Protecting the strongest categories

As the account matured and performance data built up, we shifted from building to optimising. We identified the categories delivering the strongest ROAS and conversion rates and protected them — allocating budget toward the areas proven to return rather than spreading spend evenly across the range. This disciplined, return-led budgeting is what kept efficiency climbing even as overall spend and revenue grew.

Starting from a dormant account, we rebuilt Chapelle's paid search into a genuine revenue driver — and the growth has kept compounding. A year into active management, the account was still doubling revenue year on year: comparing May 2026 with May 2025 on a like-for-like single-month basis, revenue is up 100% and conversions 82%. That growth came with improving efficiency, not at its expense — return on ad spend up around 22%, conversion rate up roughly 29%, and cost per acquisition down around 10% — so scale and quality moved together rather than trading off. Most tellingly for an account rebuilt from dormancy, its search impression share roughly tripled, from capturing around a fifth of the available market to close to three-fifths.

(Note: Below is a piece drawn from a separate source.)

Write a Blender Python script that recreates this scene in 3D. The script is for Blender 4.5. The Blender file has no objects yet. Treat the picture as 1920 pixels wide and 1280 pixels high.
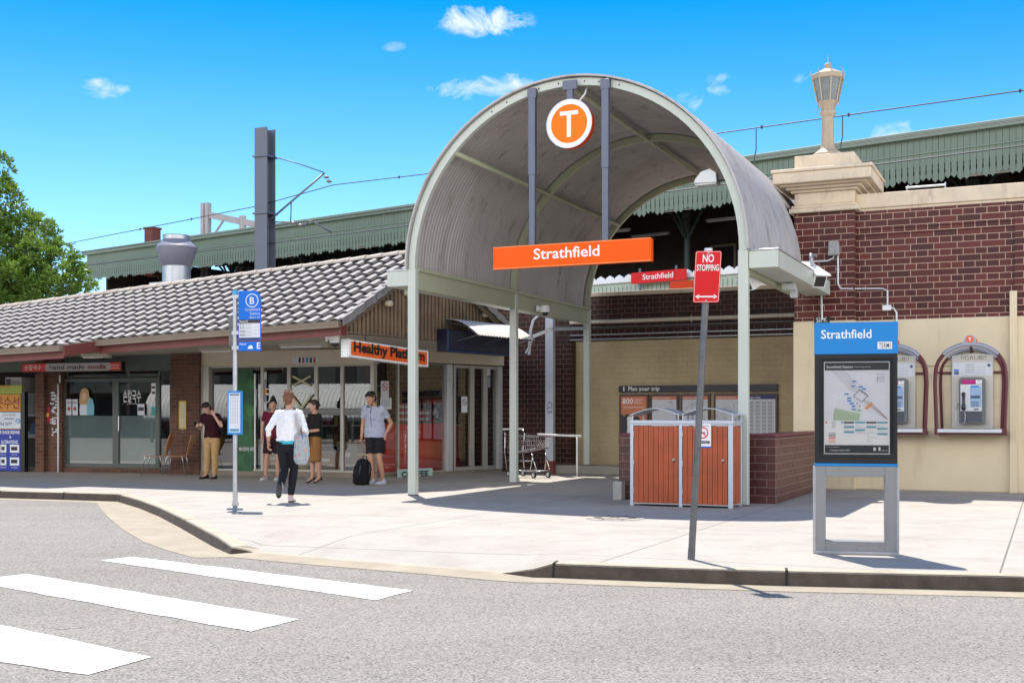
import bpy, bmesh, math, random
from math import sin, cos, pi, radians as R, sqrt, atan2
from mathutils import Vector, Matrix, noise
random.seed(7)
S = bpy.context.scene
COL = S.collection

# ---------------------------------------------------------------- camera
F, CX, HY, H = 2238.0, 960.0, 780.0, 1.35      # focal length and horizon of the photograph, eye height above the footpath
cam = bpy.data.cameras.new('camera'); co = bpy.data.objects.new('camera', cam); COL.objects.link(co)
co.location = (0, 0, H); co.rotation_euler = (R(90), 0, 0)
cam.sensor_width = 36; cam.lens = 36*F/1920; cam.shift_y = (HY-640)/1920
cam.clip_start = .1; cam.clip_end = 3000
S.camera = co

# ---------------------------------------------------------------- sky and sun
SUN = Vector((-.22, .975, 0)).normalized(); EL = R(63.3)
SUN = Vector((SUN.x*cos(EL), SUN.y*cos(EL), sin(EL)))
w = bpy.data.worlds.new('World'); S.world = w; w.use_nodes = True
nt = w.node_tree; nt.nodes.clear()
def N(nt, t, **k):
    n = nt.nodes.new(t)
    for a, b in k.items():
        if a.startswith('i_'):
            n.inputs[int(a[2:]) if a[2:].isdigit() else a[2:].replace('_', ' ')].default_value = b
        else: setattr(n, a, b)
    return n
def math_(nt, op, a, b=None, c=None, clamp=False):
    n = nt.nodes.new('ShaderNodeMath'); n.operation = op; n.use_clamp = clamp
    for i, v in enumerate((a, b, c)):
        if v is None: continue
        if isinstance(v, (int, float)): n.inputs[i].default_value = v
        else: nt.links.new(v, n.inputs[i])
    return n.outputs[0]
sky = N(nt, 'ShaderNodeTexSky', sky_type='NISHITA', sun_disc=False, sun_elevation=EL, sun_rotation=atan2(SUN.x, SUN.y),
        air_density=1.0, dust_density=.25, ozone_density=2.2, altitude=0)
SKY_STR, SUN_STR, EXPO = .12, 3.7, 1.0
hs = N(nt, 'ShaderNodeHueSaturation'); hs.inputs['Saturation'].default_value = 1.42; hs.inputs['Value'].default_value = .74
tint = N(nt, 'ShaderNodeMix', data_type='RGBA', blend_type='MULTIPLY'); tint.inputs[0].default_value = 1; tint.inputs[7].default_value = (.74, .885, 1.0, 1)
nt.links.new(sky.outputs[0], tint.inputs[6]); nt.links.new(tint.outputs[2], hs.inputs['Color'])
geo = N(nt, 'ShaderNodeNewGeometry'); tc = N(nt, 'ShaderNodeTexCoord')
sepd = N(nt, 'ShaderNodeSeparateXYZ'); nt.links.new(tc.outputs['Generated'], sepd.inputs[0])
ydir = math_(nt, 'MAXIMUM', sepd.outputs[1], .05)
az = math_(nt, 'DIVIDE', sepd.outputs[0], ydir); el = math_(nt, 'DIVIDE', sepd.outputs[2], ydir)
mp = N(nt, 'ShaderNodeMapping'); mp.inputs['Scale'].default_value = (30, 30, 44); nt.links.new(tc.outputs['Generated'], mp.inputs[0])
nz = N(nt, 'ShaderNodeTexNoise', i_Detail=12.0, i_Roughness=.60, i_Distortion=.5); nz.inputs['Scale'].default_value = 1.0; nt.links.new(mp.outputs[0], nz.inputs['Vector'])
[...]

+100% Revenue Year on year (May 2025 → May 2026)
+82% Conversions Same single-month comparison
+22% Return on ad spend More revenue per pound spent
~3x Search impression share From ~20% to ~60% of available market (Jan 2025 → May 2026)

Revenue growth, month on month against last year

Year-on-year revenue growth by month (2026 vs 2025)

Period Value
Jan 55%
Feb 62%
Mar 101%
Apr 96%
May 100%

Monthly revenue for the first five months of 2026 compared like-for-like with the same months in 2025. Each bar is the year-on-year change. Growth built through the period, with March and May both roughly doubling year on year. Values are percentage change; absolute revenue is withheld as commercially sensitive.